What is needed:
In the listing that follows, locate the line containing "Recreate this scene" and the line containing "random.seed(7)". Retype exactly those two lines and every line between them, and nothing more.

Excerpted records:
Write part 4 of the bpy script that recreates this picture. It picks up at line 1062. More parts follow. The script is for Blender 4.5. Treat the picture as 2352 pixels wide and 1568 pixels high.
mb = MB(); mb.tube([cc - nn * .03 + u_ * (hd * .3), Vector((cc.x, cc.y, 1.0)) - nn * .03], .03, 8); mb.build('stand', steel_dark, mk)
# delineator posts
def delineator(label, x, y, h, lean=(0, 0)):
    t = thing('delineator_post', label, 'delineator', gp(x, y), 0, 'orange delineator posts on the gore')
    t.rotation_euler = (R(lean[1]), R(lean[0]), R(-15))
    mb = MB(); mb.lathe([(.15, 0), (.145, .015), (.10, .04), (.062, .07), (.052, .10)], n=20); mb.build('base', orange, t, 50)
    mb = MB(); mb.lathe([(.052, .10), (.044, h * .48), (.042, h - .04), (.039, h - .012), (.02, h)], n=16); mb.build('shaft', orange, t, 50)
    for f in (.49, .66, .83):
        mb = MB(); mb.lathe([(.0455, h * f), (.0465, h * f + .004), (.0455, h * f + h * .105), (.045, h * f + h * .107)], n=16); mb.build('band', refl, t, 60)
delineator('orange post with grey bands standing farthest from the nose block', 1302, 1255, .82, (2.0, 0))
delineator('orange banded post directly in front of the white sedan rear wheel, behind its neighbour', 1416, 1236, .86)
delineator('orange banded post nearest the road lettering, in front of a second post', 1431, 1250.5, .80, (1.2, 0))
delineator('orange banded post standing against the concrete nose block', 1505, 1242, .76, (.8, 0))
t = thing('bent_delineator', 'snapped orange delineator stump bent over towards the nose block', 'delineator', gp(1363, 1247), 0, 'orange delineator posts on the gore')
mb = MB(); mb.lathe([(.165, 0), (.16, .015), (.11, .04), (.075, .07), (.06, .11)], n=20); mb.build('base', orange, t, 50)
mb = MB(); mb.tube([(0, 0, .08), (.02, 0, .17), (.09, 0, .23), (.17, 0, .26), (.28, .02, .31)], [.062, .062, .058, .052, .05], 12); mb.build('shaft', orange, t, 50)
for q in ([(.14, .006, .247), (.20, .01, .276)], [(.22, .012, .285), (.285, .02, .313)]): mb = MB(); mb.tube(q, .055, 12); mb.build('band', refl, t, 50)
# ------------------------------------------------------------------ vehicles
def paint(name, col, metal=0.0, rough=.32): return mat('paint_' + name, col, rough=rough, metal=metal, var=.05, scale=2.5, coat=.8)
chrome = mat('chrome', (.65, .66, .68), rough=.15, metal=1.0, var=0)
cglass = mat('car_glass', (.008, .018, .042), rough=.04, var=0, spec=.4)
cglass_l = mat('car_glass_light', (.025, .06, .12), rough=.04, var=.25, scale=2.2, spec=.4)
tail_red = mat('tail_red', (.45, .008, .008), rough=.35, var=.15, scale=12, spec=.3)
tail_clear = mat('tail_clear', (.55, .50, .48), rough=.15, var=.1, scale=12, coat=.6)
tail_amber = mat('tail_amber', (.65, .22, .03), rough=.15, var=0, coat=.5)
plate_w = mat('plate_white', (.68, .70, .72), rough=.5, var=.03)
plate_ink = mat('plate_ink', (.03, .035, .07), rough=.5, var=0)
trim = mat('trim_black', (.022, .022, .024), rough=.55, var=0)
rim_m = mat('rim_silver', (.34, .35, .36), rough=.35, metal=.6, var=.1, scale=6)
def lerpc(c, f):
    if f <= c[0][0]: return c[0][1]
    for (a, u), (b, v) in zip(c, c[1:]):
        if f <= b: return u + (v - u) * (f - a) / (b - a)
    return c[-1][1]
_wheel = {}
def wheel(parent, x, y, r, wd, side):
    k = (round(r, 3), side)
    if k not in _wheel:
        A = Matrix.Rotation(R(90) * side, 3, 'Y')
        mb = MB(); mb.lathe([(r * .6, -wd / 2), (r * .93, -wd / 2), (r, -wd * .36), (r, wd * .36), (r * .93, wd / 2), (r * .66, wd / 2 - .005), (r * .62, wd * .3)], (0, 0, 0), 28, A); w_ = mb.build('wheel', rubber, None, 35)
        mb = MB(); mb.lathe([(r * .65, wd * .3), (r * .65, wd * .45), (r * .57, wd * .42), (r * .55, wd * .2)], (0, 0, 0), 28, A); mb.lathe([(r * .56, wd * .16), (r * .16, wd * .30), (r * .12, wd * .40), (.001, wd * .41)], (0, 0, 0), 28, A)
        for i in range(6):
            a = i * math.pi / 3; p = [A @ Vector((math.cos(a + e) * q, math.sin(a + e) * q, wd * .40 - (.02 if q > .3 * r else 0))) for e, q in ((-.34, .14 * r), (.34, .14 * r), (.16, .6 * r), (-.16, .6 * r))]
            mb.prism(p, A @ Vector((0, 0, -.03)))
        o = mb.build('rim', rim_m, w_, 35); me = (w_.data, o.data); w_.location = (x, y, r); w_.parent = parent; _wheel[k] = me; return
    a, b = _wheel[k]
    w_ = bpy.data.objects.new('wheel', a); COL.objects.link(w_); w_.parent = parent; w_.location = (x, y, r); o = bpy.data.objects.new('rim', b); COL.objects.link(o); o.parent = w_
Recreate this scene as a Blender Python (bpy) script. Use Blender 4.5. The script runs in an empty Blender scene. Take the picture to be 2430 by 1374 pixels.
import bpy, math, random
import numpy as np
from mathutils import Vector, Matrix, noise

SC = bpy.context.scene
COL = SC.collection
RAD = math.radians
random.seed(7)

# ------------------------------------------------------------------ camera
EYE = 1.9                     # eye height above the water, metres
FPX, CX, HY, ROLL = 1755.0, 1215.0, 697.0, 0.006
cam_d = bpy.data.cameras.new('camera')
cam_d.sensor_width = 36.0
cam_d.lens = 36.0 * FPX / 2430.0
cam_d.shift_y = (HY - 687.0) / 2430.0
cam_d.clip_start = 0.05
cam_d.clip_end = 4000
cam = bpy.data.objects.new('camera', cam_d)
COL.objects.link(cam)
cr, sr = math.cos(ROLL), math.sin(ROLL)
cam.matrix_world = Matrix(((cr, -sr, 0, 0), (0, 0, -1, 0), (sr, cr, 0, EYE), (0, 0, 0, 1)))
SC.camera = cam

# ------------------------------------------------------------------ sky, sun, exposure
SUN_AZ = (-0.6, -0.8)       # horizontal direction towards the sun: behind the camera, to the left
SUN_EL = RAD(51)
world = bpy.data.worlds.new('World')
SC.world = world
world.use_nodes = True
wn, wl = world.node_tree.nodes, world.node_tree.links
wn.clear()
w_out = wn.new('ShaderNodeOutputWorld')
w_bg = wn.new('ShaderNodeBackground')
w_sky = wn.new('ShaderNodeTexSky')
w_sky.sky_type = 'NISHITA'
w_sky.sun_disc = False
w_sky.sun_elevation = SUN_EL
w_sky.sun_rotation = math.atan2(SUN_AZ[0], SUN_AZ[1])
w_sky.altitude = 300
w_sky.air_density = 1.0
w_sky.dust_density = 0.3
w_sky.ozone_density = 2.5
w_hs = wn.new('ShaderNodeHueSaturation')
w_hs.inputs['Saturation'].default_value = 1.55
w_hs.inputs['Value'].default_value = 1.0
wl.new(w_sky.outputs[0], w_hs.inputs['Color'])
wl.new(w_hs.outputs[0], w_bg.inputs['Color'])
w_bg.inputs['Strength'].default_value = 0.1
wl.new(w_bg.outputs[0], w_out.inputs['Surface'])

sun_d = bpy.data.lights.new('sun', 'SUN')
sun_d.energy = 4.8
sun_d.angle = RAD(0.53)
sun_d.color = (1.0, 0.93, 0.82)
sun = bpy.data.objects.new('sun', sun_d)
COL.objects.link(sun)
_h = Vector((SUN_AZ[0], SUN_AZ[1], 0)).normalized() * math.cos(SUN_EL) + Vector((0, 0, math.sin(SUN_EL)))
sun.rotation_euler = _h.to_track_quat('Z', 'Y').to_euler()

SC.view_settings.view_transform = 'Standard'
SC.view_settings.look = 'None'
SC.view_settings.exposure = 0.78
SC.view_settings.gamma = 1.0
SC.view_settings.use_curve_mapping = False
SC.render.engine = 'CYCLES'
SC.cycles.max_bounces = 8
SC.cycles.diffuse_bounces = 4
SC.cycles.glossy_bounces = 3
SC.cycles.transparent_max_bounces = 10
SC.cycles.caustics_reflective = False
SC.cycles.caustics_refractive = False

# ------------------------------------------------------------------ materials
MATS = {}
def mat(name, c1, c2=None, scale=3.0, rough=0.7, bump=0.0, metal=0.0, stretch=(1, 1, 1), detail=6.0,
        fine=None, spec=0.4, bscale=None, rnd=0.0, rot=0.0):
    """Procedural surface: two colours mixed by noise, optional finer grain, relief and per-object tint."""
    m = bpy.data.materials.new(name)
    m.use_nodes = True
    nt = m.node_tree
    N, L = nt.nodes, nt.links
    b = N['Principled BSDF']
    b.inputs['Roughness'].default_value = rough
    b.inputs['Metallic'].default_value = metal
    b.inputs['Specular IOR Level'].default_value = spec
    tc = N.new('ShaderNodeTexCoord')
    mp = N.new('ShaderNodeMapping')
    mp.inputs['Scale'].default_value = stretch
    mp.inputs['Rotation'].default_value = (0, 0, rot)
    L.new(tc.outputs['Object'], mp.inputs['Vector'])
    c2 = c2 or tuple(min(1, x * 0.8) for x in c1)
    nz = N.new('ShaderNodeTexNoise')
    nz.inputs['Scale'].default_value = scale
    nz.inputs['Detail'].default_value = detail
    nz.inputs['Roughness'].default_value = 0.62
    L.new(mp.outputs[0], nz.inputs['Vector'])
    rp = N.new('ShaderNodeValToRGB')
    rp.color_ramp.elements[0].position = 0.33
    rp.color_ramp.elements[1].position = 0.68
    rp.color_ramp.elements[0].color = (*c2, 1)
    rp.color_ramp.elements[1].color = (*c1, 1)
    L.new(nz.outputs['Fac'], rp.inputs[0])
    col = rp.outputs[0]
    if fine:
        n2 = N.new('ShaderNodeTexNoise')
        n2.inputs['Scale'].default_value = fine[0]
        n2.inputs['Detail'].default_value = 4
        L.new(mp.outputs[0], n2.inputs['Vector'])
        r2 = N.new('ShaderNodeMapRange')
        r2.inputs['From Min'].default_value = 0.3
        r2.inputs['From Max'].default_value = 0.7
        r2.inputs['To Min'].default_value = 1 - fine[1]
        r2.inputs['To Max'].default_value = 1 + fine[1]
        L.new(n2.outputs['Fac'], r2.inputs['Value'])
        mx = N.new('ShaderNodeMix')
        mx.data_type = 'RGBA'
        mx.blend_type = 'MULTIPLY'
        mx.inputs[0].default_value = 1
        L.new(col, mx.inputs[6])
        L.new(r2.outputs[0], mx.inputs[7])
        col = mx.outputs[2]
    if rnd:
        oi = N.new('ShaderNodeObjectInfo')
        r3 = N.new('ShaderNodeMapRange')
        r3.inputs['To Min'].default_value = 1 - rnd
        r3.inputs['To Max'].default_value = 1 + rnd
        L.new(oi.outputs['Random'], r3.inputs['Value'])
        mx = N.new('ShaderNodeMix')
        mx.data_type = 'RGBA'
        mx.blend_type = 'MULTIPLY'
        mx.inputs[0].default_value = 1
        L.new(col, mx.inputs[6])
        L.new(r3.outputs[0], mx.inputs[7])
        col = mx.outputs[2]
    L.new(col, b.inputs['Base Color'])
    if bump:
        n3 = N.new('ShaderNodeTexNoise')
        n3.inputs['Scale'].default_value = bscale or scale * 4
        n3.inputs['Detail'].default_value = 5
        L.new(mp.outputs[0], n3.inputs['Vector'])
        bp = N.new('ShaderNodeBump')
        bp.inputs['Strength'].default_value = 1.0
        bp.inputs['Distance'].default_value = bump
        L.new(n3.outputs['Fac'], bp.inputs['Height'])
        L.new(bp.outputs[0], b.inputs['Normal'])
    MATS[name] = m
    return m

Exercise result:
Recreate this scene as a Blender Python (bpy) script. Use Blender 4.5. The script runs in an empty Blender scene. Take the picture to be 2430 by 1374 pixels.
import bpy, math, random
import numpy as np
from mathutils import Vector, Matrix, noise

SC = bpy.context.scene
COL = SC.collection
RAD = math.radians
random.seed(7)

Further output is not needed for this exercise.